With an hour-long commute between campus and her home in Sterling, IL, Lobdell is grateful for being pointed to the free coffee and friendly study environment of the Learning Center. She also enjoyed meeting other transfer students.

“I was very nervous coming from my little community college to Northern; I was only doing that part-time and working full-time. I finally made the switch this fall,” she says, adding that most of her traditional-age classmates in other courses “weren’t really my peers. Having this class just made me more comfortable.”

Kerfoot, who formerly managed real estate for Hoffman Estates-based Sears Holdings Corp., calls Van Laarhoven “a great ambassador for the Special Education program.”

“Toni did a great job of getting us entwined in the department – who the professors are, who the head of the department is, meeting a professor and interviewing them, talking with Dr. Conderman,” she says.

“One thing I thought was really nice was that you get to meet people who also want to be in Special Ed,” she adds. “Special Ed is a lot more than helping out your kid at home, and if I can help somebody else’s kids the way my kids have been helped, I would love to be a part of that.”

Most of all, Kerfoot gained empowerment during her interview with Associate Professor Sarah Johnston-Rodriguez.

“She primarily works with transitional students between 18 and 21, and that’s something I’m possibly interested in but haven’t committed to yet,” Kerfoot says.

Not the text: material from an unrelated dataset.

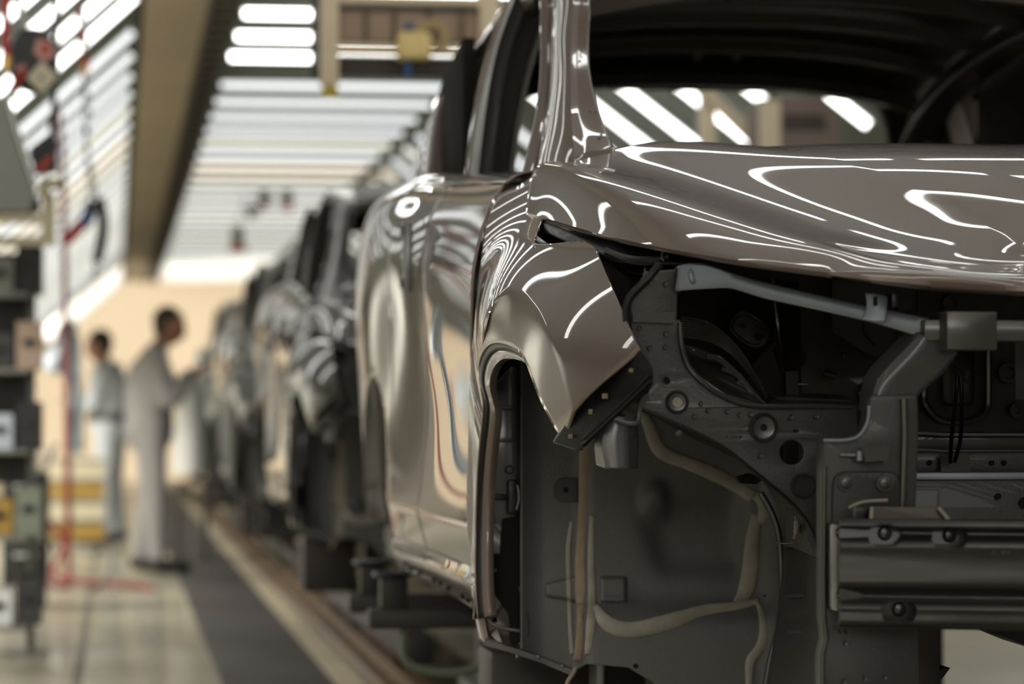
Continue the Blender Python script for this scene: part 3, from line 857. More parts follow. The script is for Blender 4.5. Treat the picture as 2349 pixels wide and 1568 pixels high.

“And as a mom, and especially as a mom of kids who have special education and a disability, I’ve kind of struggled with the idea of, ‘I guess this is what I want to do, but how do I not want to take all these kids home with me?’ ” she adds. “Dr. Rodriguez told me, ‘You’re not there to feel sorry for them. You’re there to help them.’ That really spoke to me. That really made sense. That’s something I can take with me. And it kind of got me past that.”